▶ **EXERCISE OBJECTIVE**
Take the lines from the one bearing "Continue the Blender" to the one bearing "return mt, mb", inclusive, and reproduce them exactly; include no other line.

Stored data:
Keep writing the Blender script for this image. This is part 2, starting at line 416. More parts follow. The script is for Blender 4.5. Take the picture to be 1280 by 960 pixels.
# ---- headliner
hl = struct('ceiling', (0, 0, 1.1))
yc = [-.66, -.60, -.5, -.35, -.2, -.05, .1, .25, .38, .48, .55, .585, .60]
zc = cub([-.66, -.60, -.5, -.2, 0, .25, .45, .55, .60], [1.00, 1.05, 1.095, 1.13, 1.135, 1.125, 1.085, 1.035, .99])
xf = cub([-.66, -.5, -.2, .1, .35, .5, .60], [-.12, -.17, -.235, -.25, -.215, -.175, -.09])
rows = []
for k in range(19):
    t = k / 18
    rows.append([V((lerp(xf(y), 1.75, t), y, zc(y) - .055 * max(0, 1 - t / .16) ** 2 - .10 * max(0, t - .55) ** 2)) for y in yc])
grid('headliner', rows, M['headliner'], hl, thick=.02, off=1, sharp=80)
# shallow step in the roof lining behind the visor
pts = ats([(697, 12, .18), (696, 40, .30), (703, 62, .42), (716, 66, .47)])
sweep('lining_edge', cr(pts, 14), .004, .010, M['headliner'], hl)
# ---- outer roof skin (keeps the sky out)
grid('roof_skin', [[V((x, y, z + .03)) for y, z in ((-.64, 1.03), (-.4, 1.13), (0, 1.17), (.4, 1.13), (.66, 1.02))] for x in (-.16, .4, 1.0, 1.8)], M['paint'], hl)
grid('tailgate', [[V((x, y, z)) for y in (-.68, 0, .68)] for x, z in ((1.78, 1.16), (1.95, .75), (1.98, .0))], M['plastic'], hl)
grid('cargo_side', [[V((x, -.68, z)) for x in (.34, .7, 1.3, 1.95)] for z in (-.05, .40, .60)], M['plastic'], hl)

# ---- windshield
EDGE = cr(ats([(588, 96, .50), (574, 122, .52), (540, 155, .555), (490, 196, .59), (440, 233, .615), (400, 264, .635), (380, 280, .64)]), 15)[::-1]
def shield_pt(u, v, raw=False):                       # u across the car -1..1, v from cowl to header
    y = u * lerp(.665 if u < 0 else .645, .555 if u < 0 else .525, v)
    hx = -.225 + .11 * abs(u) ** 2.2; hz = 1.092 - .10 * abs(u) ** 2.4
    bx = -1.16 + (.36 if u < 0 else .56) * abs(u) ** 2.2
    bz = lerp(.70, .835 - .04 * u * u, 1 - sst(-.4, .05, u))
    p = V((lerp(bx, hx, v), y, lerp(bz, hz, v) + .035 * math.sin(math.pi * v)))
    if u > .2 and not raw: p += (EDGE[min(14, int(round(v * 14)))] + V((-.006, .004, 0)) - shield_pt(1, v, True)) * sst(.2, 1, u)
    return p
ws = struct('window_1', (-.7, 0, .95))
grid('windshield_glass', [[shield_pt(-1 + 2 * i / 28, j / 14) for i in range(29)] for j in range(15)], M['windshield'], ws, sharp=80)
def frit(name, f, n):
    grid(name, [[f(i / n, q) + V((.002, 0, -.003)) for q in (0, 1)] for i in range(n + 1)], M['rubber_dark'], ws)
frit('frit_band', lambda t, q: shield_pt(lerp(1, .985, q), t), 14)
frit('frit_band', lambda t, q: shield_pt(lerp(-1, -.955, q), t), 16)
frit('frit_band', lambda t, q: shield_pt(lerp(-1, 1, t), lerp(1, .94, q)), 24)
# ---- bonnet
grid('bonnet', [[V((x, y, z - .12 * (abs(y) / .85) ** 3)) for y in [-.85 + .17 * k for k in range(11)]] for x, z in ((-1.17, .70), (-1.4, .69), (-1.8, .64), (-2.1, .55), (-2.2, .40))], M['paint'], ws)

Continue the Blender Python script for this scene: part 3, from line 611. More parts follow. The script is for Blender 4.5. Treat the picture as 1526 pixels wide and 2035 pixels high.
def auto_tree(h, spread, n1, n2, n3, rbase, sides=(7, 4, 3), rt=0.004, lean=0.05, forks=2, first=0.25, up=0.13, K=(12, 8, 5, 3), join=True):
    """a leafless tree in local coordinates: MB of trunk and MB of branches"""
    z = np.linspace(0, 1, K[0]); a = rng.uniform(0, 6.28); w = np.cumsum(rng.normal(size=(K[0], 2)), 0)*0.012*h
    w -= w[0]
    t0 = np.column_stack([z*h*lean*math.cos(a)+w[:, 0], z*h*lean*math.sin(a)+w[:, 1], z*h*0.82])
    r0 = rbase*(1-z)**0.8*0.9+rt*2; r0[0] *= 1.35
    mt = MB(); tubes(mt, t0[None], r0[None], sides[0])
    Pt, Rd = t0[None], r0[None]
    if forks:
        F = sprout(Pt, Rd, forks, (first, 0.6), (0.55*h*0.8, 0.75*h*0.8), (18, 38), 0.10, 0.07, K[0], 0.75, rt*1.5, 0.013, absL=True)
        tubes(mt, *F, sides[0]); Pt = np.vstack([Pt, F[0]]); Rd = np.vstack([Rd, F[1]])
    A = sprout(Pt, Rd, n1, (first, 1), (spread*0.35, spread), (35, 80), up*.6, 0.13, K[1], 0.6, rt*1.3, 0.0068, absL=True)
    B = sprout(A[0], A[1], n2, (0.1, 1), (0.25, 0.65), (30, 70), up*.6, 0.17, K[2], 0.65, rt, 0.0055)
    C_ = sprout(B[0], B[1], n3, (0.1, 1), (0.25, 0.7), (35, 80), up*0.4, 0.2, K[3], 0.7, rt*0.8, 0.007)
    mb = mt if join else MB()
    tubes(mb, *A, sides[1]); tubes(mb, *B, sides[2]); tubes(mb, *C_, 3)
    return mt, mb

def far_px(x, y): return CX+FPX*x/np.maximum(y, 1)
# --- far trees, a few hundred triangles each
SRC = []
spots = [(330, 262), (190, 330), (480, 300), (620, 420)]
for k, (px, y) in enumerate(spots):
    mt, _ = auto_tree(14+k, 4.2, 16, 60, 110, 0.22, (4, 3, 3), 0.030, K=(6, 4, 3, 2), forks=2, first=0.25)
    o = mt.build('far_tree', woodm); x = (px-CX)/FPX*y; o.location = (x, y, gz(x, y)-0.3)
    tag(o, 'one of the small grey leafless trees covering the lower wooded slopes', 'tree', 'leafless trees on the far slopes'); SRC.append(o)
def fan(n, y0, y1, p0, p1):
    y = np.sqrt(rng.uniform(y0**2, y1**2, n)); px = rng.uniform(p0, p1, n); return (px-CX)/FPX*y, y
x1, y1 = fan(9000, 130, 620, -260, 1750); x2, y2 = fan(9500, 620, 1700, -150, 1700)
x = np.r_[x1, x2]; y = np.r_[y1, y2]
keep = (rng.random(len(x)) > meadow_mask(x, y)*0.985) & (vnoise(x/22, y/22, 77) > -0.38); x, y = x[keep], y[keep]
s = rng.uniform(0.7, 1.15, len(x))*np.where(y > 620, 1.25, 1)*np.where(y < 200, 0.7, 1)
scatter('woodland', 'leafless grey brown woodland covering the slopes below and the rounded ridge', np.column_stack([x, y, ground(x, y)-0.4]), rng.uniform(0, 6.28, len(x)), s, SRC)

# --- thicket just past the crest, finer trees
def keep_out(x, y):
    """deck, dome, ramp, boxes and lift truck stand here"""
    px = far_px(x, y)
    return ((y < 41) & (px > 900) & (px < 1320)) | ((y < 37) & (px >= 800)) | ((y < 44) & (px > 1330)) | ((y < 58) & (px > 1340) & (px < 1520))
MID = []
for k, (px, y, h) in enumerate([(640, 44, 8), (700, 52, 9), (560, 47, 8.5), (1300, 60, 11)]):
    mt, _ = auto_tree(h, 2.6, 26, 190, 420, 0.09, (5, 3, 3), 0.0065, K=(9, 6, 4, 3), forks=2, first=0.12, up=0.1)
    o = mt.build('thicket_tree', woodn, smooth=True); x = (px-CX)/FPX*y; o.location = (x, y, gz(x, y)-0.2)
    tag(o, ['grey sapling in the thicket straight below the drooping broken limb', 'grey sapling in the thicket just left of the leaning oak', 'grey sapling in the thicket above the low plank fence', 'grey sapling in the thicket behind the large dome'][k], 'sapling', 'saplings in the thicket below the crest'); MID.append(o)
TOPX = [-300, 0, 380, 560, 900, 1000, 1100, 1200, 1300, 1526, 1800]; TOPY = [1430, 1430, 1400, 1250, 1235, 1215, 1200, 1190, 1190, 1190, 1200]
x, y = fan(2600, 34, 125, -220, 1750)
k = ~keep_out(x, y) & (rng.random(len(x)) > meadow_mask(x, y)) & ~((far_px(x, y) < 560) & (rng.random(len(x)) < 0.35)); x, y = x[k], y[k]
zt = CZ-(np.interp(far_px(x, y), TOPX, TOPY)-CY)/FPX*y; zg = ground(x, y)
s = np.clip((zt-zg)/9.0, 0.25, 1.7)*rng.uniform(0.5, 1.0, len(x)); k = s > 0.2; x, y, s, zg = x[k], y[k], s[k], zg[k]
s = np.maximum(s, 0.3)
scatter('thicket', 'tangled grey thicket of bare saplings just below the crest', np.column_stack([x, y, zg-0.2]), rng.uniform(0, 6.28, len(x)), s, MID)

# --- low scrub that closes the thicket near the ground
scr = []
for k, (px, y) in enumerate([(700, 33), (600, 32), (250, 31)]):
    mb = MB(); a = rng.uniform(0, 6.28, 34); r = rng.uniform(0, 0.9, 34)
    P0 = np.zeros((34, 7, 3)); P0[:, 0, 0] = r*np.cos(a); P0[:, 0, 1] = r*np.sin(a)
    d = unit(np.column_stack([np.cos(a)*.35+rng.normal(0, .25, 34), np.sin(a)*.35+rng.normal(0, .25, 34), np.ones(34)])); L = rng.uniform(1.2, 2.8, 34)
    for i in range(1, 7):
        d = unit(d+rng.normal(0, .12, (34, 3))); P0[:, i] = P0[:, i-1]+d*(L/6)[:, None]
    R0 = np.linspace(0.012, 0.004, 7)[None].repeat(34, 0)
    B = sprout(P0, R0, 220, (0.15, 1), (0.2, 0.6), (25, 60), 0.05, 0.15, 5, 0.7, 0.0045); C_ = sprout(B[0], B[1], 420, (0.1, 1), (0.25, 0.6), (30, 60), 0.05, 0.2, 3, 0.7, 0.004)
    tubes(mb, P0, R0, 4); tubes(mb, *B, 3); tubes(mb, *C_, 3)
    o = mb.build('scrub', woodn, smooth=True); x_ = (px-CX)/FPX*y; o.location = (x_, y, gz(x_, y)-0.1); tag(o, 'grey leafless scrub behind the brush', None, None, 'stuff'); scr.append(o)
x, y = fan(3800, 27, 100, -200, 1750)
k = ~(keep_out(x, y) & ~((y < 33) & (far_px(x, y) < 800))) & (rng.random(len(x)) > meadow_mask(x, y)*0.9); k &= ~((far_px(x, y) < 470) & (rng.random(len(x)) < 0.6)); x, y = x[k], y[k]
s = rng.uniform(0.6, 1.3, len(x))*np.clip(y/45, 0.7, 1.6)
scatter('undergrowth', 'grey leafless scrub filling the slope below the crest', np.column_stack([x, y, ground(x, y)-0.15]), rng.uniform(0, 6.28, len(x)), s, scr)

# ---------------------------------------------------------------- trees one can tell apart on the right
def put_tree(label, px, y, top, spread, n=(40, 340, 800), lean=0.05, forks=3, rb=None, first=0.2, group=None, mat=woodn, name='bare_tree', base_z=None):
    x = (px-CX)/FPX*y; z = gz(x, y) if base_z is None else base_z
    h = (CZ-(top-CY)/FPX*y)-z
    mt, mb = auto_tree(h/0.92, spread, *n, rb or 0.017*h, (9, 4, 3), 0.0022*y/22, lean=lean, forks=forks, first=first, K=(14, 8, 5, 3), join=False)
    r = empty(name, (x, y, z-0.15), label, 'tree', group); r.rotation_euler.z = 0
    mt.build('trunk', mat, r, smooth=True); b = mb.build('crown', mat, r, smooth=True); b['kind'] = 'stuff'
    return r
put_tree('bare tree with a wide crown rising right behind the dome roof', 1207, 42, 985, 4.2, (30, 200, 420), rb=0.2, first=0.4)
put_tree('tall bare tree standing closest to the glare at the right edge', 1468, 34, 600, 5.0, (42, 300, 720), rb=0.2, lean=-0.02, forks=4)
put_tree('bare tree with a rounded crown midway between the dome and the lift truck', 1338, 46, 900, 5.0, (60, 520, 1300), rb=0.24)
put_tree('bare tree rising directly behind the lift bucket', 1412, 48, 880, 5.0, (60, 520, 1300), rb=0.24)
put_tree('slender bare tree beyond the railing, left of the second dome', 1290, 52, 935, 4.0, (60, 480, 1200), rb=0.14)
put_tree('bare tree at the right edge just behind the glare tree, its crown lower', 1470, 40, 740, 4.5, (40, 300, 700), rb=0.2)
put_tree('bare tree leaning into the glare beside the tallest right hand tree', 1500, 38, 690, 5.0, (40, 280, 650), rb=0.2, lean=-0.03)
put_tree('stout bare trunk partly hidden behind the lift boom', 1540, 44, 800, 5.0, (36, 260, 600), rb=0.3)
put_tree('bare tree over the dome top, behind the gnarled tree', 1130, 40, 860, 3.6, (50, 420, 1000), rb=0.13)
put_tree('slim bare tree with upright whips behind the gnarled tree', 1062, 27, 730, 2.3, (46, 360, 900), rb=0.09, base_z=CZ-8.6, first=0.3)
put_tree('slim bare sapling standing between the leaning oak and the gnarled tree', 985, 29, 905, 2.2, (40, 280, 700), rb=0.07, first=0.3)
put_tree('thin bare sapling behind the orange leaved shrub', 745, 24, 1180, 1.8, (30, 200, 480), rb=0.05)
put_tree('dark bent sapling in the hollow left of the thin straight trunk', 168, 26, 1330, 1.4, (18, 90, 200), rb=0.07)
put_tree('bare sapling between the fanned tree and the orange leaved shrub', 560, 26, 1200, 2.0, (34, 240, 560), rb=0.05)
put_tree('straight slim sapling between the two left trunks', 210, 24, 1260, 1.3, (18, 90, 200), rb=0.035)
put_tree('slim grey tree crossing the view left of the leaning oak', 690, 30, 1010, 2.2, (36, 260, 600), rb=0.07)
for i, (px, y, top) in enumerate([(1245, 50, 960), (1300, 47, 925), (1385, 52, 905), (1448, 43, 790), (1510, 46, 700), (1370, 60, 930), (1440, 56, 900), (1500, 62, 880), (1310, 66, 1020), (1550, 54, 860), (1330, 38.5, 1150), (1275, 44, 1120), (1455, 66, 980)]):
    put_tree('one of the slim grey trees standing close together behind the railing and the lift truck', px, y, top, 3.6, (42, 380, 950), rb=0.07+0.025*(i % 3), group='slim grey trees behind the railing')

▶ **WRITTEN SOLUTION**
Continue the Blender Python script for this scene: part 3, from line 611. More parts follow. The script is for Blender 4.5. Treat the picture as 1526 pixels wide and 2035 pixels high.
def auto_tree(h, spread, n1, n2, n3, rbase, sides=(7, 4, 3), rt=0.004, lean=0.05, forks=2, first=0.25, up=0.13, K=(12, 8, 5, 3), join=True):
    """a leafless tree in local coordinates: MB of trunk and MB of branches"""
    z = np.linspace(0, 1, K[0]); a = rng.uniform(0, 6.28); w = np.cumsum(rng.normal(size=(K[0], 2)), 0)*0.012*h
    w -= w[0]
    t0 = np.column_stack([z*h*lean*math.cos(a)+w[:, 0], z*h*lean*math.sin(a)+w[:, 1], z*h*0.82])
    r0 = rbase*(1-z)**0.8*0.9+rt*2; r0[0] *= 1.35
    mt = MB(); tubes(mt, t0[None], r0[None], sides[0])
    Pt, Rd = t0[None], r0[None]
    if forks:
        F = sprout(Pt, Rd, forks, (first, 0.6), (0.55*h*0.8, 0.75*h*0.8), (18, 38), 0.10, 0.07, K[0], 0.75, rt*1.5, 0.013, absL=True)
        tubes(mt, *F, sides[0]); Pt = np.vstack([Pt, F[0]]); Rd = np.vstack([Rd, F[1]])
    A = sprout(Pt, Rd, n1, (first, 1), (spread*0.35, spread), (35, 80), up*.6, 0.13, K[1], 0.6, rt*1.3, 0.0068, absL=True)
    B = sprout(A[0], A[1], n2, (0.1, 1), (0.25, 0.65), (30, 70), up*.6, 0.17, K[2], 0.65, rt, 0.0055)
    C_ = sprout(B[0], B[1], n3, (0.1, 1), (0.25, 0.7), (35, 80), up*0.4, 0.2, K[3], 0.7, rt*0.8, 0.007)
    mb = mt if join else MB()
    tubes(mb, *A, sides[1]); tubes(mb, *B, sides[2]); tubes(mb, *C_, 3)
    return mt, mb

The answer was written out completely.